Ortaokul ve lise çağında matematik, coğrafya, fizik gibi derslere girip çıkıp ‘’Bu öğrendiklerimi nerede kullanacağım?’’ diye kendi kendinize düşündüğünüz olmuştur. Oysa matematik, ne hep farklı formlarda karşınıza çıkar. ‘’Kümelerden bana ne?’’ dersiniz, türevleri sınavınızı verip biran önce aklınızdan çıkarmak için can atarsınız; ancak ilerleyen yıllarda okullar bitse de, matematiğin hep farklı alanlarda size göz kırpacağını görürsünüz. Matematik sayılardır, oranlardır, olasılıklardır. Bilginin işlenmesi, anlamlandırılması matematik ile mümkündür. Hayatın büyük bir kısmı matematiktir çünkü hayat da tıpkı matematik gibi kendini tekrar eden paternlerle doludur. Hava tahminlerinden borsadaki dalgalanmalara, gezegenlerin hareketlerine, şehirlerin planlamasına ve büyümesine kadar matematik günlük hayatımızda ve mesleğimizi icra ederken kullandığımız vazgeçilmez bir araçtır
Okul hayatında ve yaşamda başarılı olmaları için öğrencilere ne gibi tavsiyelerde bulunabilirsiniz?

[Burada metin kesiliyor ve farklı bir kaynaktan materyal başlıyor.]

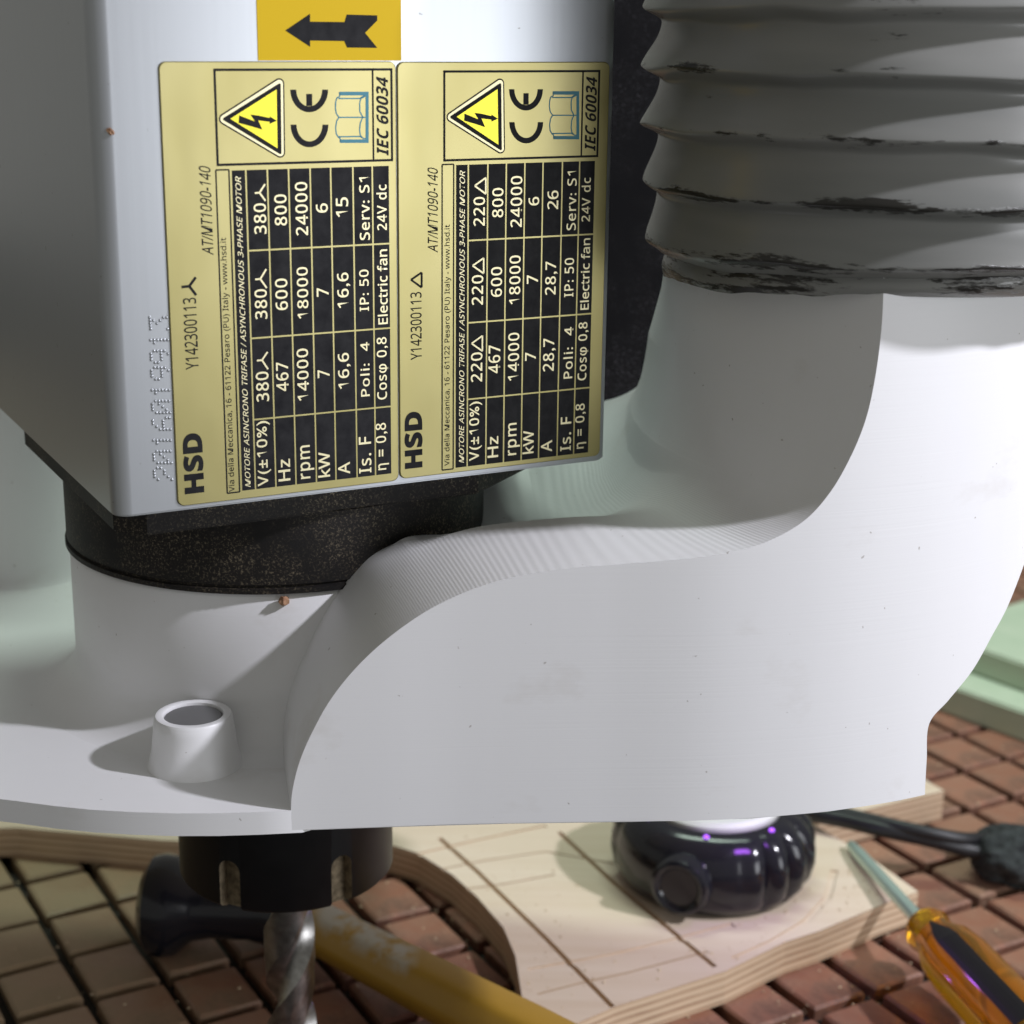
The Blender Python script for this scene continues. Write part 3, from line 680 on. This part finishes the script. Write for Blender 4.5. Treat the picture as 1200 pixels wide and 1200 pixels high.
# ================================================================== HOSE
HX, HY = .1000, .4540
hose = empty('dust_hose', (HX, HY, -.062), label='grimy grey ribbed vacuum hose pushed over the top of the white shoe', cat='hose')
hp = []; ZH = -.0612
def rib(z):
    # distance above the cuff -> radius
    h = z-ZH
    if h < .0045: return .0604+.0006*math.sin(h/.0045*math.pi)
    ph = ((h-.0045)/.0143) % 1.0; k = int((h-.0045)/.0143)
    # tip at 0.22, steep below, long flare above
    tip = .24
    if ph < tip: q = ph/tip; a = q*q*(3-2*q)
    else: q = (1-ph)/(1-tip); a = .5*q**1.6+.5*(q*q*(3-2*q))**1.1
    base = .0612 if (k == 0 and ph < tip) else .0632
    return base + (.0658+.0012*min(k, 2)-base)*a
N = 150; zz = ZH
prof = []
while zz < .060: prof.append((rib(zz), zz)); zz += .00045
v_ = []; f_ = []
for r, z in prof:
    for k in range(N):
        a = 2*math.pi*k/N; ir = 1+.0060*noise.noise(Vector((math.cos(a)*2, math.sin(a)*2, z*60)))
        x = math.cos(a)*r*ir; y = math.sin(a)*r*ir
        # lower lip sags on the left and back, frays a little
        lip = max(0, 1-(z-ZH)/.010); dz = lip*(.0036*(y/.06) * 0 - .0034*max(0, -x/.06) + .0026*max(0, -y/.06) + .0006*noise.noise(Vector((math.cos(a)*9, math.sin(a)*9, 3))))
        dz += .0011*noise.noise(Vector((math.cos(a)*3, math.sin(a)*3, z*90)))
        v_.append((HX+x, HY+y, z+dz))
for i in range(len(prof)-1):
    for k in range(N): f_.append((i*N+k, i*N+(k+1) % N, (i+1)*N+(k+1) % N, (i+1)*N+k))
# inner wall
b = len(v_)
for r, z in ((.0575, ZH+.001), (.0575, .0598)):
    for k in range(N): a = 2*math.pi*k/N; v_.append((HX+r*math.cos(a), HY+r*math.sin(a), z))
for k in range(N):
    k2 = (k+1) % N; f_ += [(k2, k, b+k, b+k2), (b+k2, b+k, b+N+k, b+N+k2), (b+N+k2, b+N+k, (len(prof)-1)*N+k, (len(prof)-1)*N+k2)]
o = obj('ribbed_wall', v_, f_, HOSE, hose, (HX, HY, ZH), 60)
ga = o.data.attributes.new('grime', 'FLOAT', 'POINT'); gv = []
for i, (r_1, z) in enumerate(prof):
    h = z-ZH; ph = ((h-.0045)/.0143) % 1.0; k = math.floor((h-.0045)/.0143)
    g_ = max(0, 1-abs(ph-.22)/.20)*(.50, .60, .38, .24, .14, .1, .1, .1, .1, .1)[max(0, min(9, k))] if k >= 0 else .30+.12*(h < .002)
    for j in range(N):
        a = 2*math.pi*j/N; gv.append(g_+(.30*noise.noise(Vector((math.cos(a)*2.2, math.sin(a)*2.2, z*50)))))
gv += [0.0]*(len(o.data.vertices)-len(gv)); ga.data.foreach_set('value', gv)

# ================================================================== BACKGROUND MACHINE PANEL
t_ = prism('machine_panel', [(.030, .585), (.30, .585), (.30, .600), (.030, .600)], -.15, .16, BLACK_PANEL, bev=.002, smooth=30)
tag(t_, 'black machine panel seen between the spindle and the ribbed hose', 'panel')

# ================================================================== THINGS ON THE TABLE
# ribbed round device
dc = Vector((onz(845, 1078, -.317).x, onz(845, 1078, -.317).y+.0345, -.317))
dv = empty('ribbed_device', dc, label='black ribbed round device with pale top and glowing violet glint beads on the plywood', cat='device')
E1 = Vector((0, 0, 1)).orthogonal().normalized(); E2 = Vector((0, 0, 1)).cross(E1); KD = Vector((-.55, -.83, 0))
def rfd(r, h, t):
    a = (t*1.0) % (2*math.pi); k = max(0, min(1, (h-.002)/.006))*max(0, min(1, (.030-h)/.006))
    return r*(1+.12*k*(abs(math.sin(t*10))**.8-.7)*(1-max(0, min(1, ((E1*math.cos(t)+E2*math.sin(t)).dot(KD)-.45)/.3))))
lathe('ribbed_body', [(.0300, 0), (.0345, .0015), (.0372, .006), (.0382, .012), (.0380, .018), (.0362, .024), (.0330, .0285), (.0285, .0305), (.0262, .0308), (.0255, .0290)], GLOSS, dc, n=220, parent=dv, rf=rfd, smooth=50)
lathe('pale_disc', [(.0250, .0285), (.0252, .0320), (.0235, .0335), (.0, .0338)], OFFW, dc, n=64, parent=dv)
kd = (onz(797, 1018, -.30)-onz(845, 1010, -.30)); kd = Vector((-.40, -.92, 0)).normalized()
kc = dc+kd*.0355+Vector((0, 0, .0145))
lathe('round_knob', [(.0112, -.004), (.0114, .004), (.0106, .0062), (.0092, .0070), (.0078, .0064), (.0070, .0052), (.0, .0052)], GLOSS, kc, axis=kd, n=48, parent=dv)
for dx in (-64, -12, 40): 
    a = math.radians(-90+dx); p = dc+Vector((.0292*math.cos(a), .0292*math.sin(a), .0303))
    lathe('glint_bead', [(.0011, 0), (.0009, .0006), (.0004, .0009)], GLINT, p, n=12, parent=dv)  # glowing beads stand in for violet reflections on the rim
vl = bpy.data.lights.new('violet_glint_light', 'POINT'); vl.energy = .013; vl.color = (.45, .12, 1.0); vl.shadow_soft_size = .004  # unseen point light added for violet glints on the ribs
vo = bpy.data.objects.new('violet_glint_light', vl); C.objects.link(vo); vo.location = (dc.x+.016, dc.y-.046, dc.z+.050+H0)
# mallet
z_m = -.313
hl = onz(180, 1060, z_m); hr = onz(352, 1088, z_m)+Vector((0, .012, 0)); hr.z = z_m; ax = (hr-hl).normalized(); L = (hr-hl).length
mal = empty('mallet', (hl+hr)/2-Vector((0, 0, .017)), label='yellow handled mallet with black head lying on the tiles behind the cutter', cat='mallet')
lathe('head', [(.006, -.0035), (.0135, -.0028), (.0180, 0), (.0188, .004), (.0180, .009), (.0125, .015), (.0112, .022), (.0112, L-.02), (.0125, L-.014), (.0160, L-.006), (.0165, L), (.014, L+.003)], GLOSS, hl, axis=ax, n=72, parent=mal)
h0 = (hl+hr)/2*.25+hr*.75; h1 = onz(742, 1282, -.316)
d = (h1-h0).normalized(); hp_ = [h0+d*((h1-h0).length*k/12) for k in range(13)]
hv = []; hf = []; n8 = 40; e1 = d.cross(Vector((0, 0, 1))).normalized(); e2 = e1.cross(d)
for i, p in enumerate(hp_):
    r = .0086+.0022*min(1, i/9)
    for k in range(n8):
        a = 2*math.pi*k/n8+.2; sq = 1/max(abs(math.cos((a % (math.pi/3))-math.pi/6)), .1)*.93
        rr = r*(.55*sq+.45); hv.append(p+(e1*math.cos(a)+e2*math.sin(a))*rr)
for i in range(12):
    for k in range(n8): hf.append((i*n8+k, i*n8+(k+1) % n8, (i+1)*n8+(k+1) % n8, (i+1)*n8+k))
hf.append(tuple(range(n8-1, -1, -1))); hf.append(tuple(12*n8+k for k in range(n8)))
hd = obj('handle', hv, hf, WOODY, mal, h0, 30); fixn(hd.data)
# screwdriver
s_tip = onz(997, 988, -.309); s_tip.z = -.3145; s_tip = onz(997, 990, -.3145); s_mid = onz(1083, 1085, -.309); s_end = onz(1220, 1232, -.309)
sd = empty('screwdriver', s_mid-Vector((0, 0, .012)), label='screwdriver with amber handle and thin steel blade resting on the plywood corner', cat='screwdriver')
ds = (s_mid-s_tip).normalized()
tube('blade', [s_tip, s_tip+ds*.004, s_tip+ds*.010, s_mid+ds*.004], [.0018, .0022, .0026, .0027], CHROME, sd, 16)
dh = (s_end-s_mid).normalized(); LH = (s_end-s_mid).length
def rfs(r, h, t): return r*(1+.10*(abs(math.sin(t*3))**.5-.5)*min(1, max(0, (h-.008)/.01)))
lathe('handle', [(.0050, 0), (.0078, .0010), (.0086, .0035), (.0078, .0075), (.0082, .0120), (.0108, .0200), (.0118, .0300), (.0120, LH), (.009, LH+.003)], AMBER, s_mid, axis=dh, n=96, parent=sd, rf=rfs, smooth=40)
vw = -(s_mid+dh*.03); vw = (vw-dh*vw.dot(dh)).normalized(); sd_ = dh.cross(vw)
sv = []; sf = []
for i in range(15):
    u = .012+(LH-.014)*i/14; hw = math.radians(17)*min(1, (i+.2)/2.5); R1 = .0124 if u > .026 else .0124-(.026-u)*.17
    for q in range(5):
        a_ = hw*(q-2)/2-math.radians(14); sv.append(s_mid+dh*u+(vw*math.cos(a_)+sd_*math.sin(a_))*(R1+.0004))
    for q in (4, 0):
        a_ = hw*(q-2)/2-math.radians(14); sv.append(s_mid+dh*u+(vw*math.cos(a_)+sd_*math.sin(a_))*(R1-.003))
for i in range(14):
    for q in range(7): sf.append((i*7+q, i*7+(q+1) % 7, i*7+7+(q+1) % 7, i*7+7+q))
sf += [tuple(range(6, -1, -1)), tuple(14*7+q for q in range(7))]
st_ = obj('black_stripe', sv, sf, RUBBER, sd, s_mid); fixn(st_.data)
# cables
def cable(pxs, zs, r, lab, **k):
    P = [onz(x, y, z) for (x, y), z in zip(pxs, zs)]; P = spline([tuple(p) for p in P], 8)
    return tag(tube('cable', P, r, RUBBER, n=14), lab, 'cable')
cable([(930, 950), (985, 960), (1040, 973), (1100, 986), (1150, 1000), (1230, 1022)], [-.310]*3+[-.313, -.318, -.320], .0034, 'thicker front black cable running right from under the white shoe')
cable([(950, 944), (1010, 958), (1070, 972), (1130, 983), (1175, 981), (1240, 975)], [-.308]*3+[-.312, -.318, -.320], .0027, 'thinner black cable lying just behind the thicker one')
# black cloth bundle at the right edge
bc_ = onz(1165, 1045, -.33); bm = bmesh.new(); bmesh.ops.create_icosphere(bm, subdivisions=5, radius=1)
for v in bm.verts:
    p = v.co.copy(); q = 1+.22*noise.noise(p*1.6)+.10*noise.noise(p*4.5)+.03*noise.noise(p*14)
    v.co = Vector((p.x*.020*q, p.y*.016*q, max(-.010, p.z*.0125*q)))
me = bpy.data.meshes.new('brush_head'); bm.to_mesh(me); bm.free()
CLOTH = mottled('charcoal_cloth', (.010, .012, .012), (.045, .052, .052), 220, .95, bs=.8, bd=.002)
me.materials.append(CLOTH); smooth_(me, 80); o = bpy.data.objects.new('cloth_bundle', me); C.objects.link(o); o.location = (bc_.x+.014, bc_.y+.012, .010)
tag(o, 'crumpled charcoal cloth lying at the right beside the black cables', 'cloth')
# loose chips
def chip(loc, sz, lab, rot):
    bm = bmesh.new(); bmesh.ops.create_icosphere(bm, subdivisions=2, radius=1)
    for v in bm.verts:
        q = 1+.6*noise.noise(v.co*2.3+Vector(loc)*40); v.co = Vector((v.co.x*sz*q, v.co.y*sz*.45*q, v.co.z*sz*.8*q))
    me = bpy.data.meshes.new('wood_chip'); bm.to_mesh(me); bm.free(); me.materials.append(CHIP)
    o = bpy.data.objects.new('wood_chip', me); C.objects.link(o); o.location = Vector(loc)+Vector((0, 0, H0)); o.rotation_euler = rot; tag(o, lab, 'wood chip')
ang = tocam+math.radians(1); chip((CX+(RC+.0008)*math.cos(ang), CY+(RC+.0008)*math.sin(ang), -.1428), .0018, 'small reddish wood chip stuck under the black ring', (.3, .5, 1.0))
p = C0+dF*.0035+nF*.0003; chip((p.x, p.y, face(130, 154)[1]), .0010, 'tiny brown wood chip on the left edge of the motor', (.7, 1.0, .4))
for o in bpy.data.objects:
    if 'wloc' in o: del o['wloc']
scene.cycles.max_bounces = 8
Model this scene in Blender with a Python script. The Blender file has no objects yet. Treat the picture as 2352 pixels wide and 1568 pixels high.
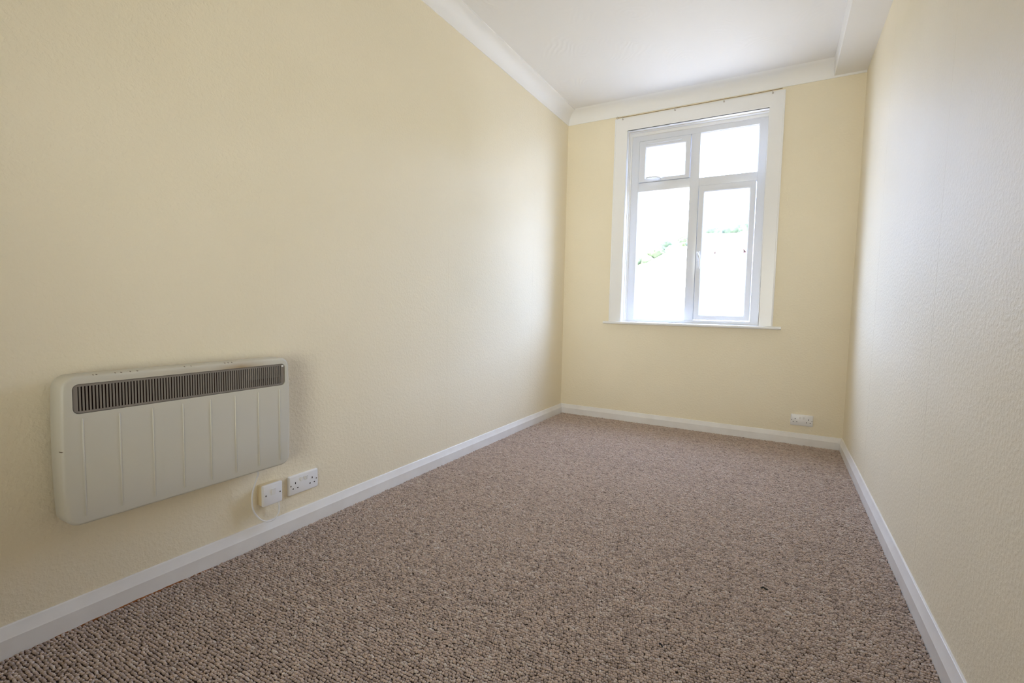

Hedef belirleyerek düzenli, istikrarlı biçimde çalışmak, hatta çok çalışmak… Yaşamı ve günü planlayarak hareket etmek, kendini iyi tanımak, güçlü ve zayıf yönlerini bilmek, gelişime açık olmak, ilkeli olmak, sorumluluk almak, alınan sorumluluğu yerine getirmek, öğrenmenin ve başarmanın tadına varmak, yaptığı işi severek ve inanarak yapmak, insanları sevmek, onlara değer vermek ve en önemlisi ailelerini önemsemek diyebilirim. Tabii bunların yanı sıra, ilgi ve yetenekleri doğrultusunda kendini ifade edebileceği, deşarj olacağı etkinlikler yapmak da mutluluğu ve başarıyı besleyip, destekleyecektir.
Üniversiteyi kazanmak için özel eğitim kurumuna kayıt olmadan da başarılı olabilmenin mümkün
olduğunu düşünüyor musunuz?
‘’İmkansız, diye bir şey yoktur; zor olan sadece zaman alıyor’’ mantığıyla yaklaşacak olursak ve sadece geleceğimizi belirleyecek olan sınava kadar zamanımız olduğunu da düşünürsek, profesyonel destek ve yardımlara ihtiyacımız büyük ölçüde önemli olacaktır. Böylelikle daha belirgin bir çizgide ilerlemek ve belirlenmiş hedeflere ulaşmak kolaylaşacaktır.
Bu röportajı okuyup da kayıt için başvuruda bulunan okurlarımıza, özel bir indirim yapmanız mümkün olabilir mi?
Elbette… Gazete okurları için yüzde 10 gibi ciddi bir indirim uygulayabiliriz.
Bu keyifli sohbetin gerçekleşmesine zaman ayırdığınız için teşekkür ederim
Ben teşekkür eder, yayın hayatınızda başarılar dilerim.